Here was my Thanksgiving script:
Family: “Where will you be for launch?”
Me: “Baltimore!”
Friends: “It’s launching from Baltimore?”
Me: “No, we’re launching from French Guiana. Mission Control is in Baltimore.”

Jane Rigby sits in front of her computers while supporting the launch of Webb.
Jane Rigby, the operations project scientist for Webb at NASA’s Goddard Space Flight Center in Greenbelt, Maryland, is seen sitting in the Mission Operations Center at the Space Telescope Science Institute in Baltimore during the launch of the James Webb Space Telescope.

So much must go right the first day. JWST must deploy its solar array to get power. No solar array, no mission.

LAUNCH. I can hear some shrieking from the VIPs downstairs, but it’s quiet here. We’re waiting to take control of JWST when it separates from the rocket about 30 minutes after launch.

The second stage shuts down and the launch vehicle separates. The call comes out that the attitude control system is working. The solar array should be deploying automatically…. There’s a tense wait… and then the call “Sun is on the array, current is on the array!” Suddenly it’s DEAFENINGLY loud on the voice loops, with clapping and shouts of happiness echoing through the MOC. I look up to see the video feed from the launch vehicle and THERE IT IS, our beautiful observatory with its solar panel all the way out, shining in the sun.

Things keep getting better. We acquire our first ground station, Malindi in Kenya, and the MOC sends our first command to JWST, accompanied by shouts and cheering. The reaction wheels are powered up and take over. We hear “Wheel Sun!” and I write it in all caps in my log. The call comes over the voice loop: “JWST is flying on its own.”

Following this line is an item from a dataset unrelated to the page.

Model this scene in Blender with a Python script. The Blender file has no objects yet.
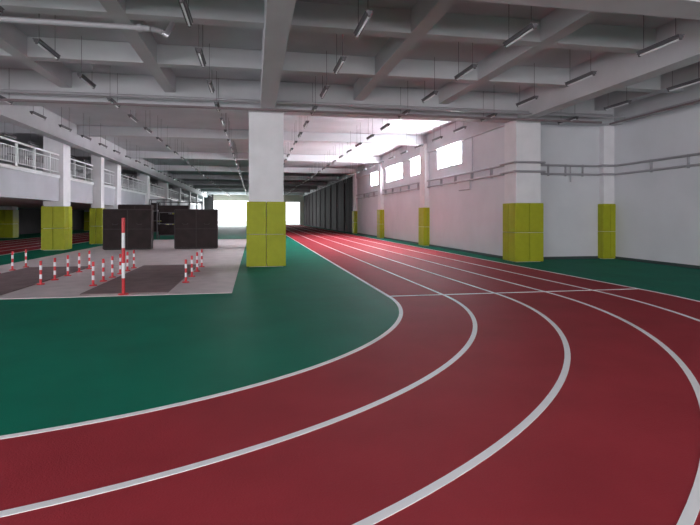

I glance down at the photos I brought for luck: my wife and my kid in front of JWST under construction; and my hero Frank Kameny in his youth, peering through a telescope. I close my eyes and give silent thanks for the entire team. Every piece of this huge, gorgeous observatory was ingeniously designed, custom made, mostly by hand, and torture-chamber tested and re-tested. So many hands cradled this bird. So many brains dreamed up science observations. So many worked so hard —  now we see if it works.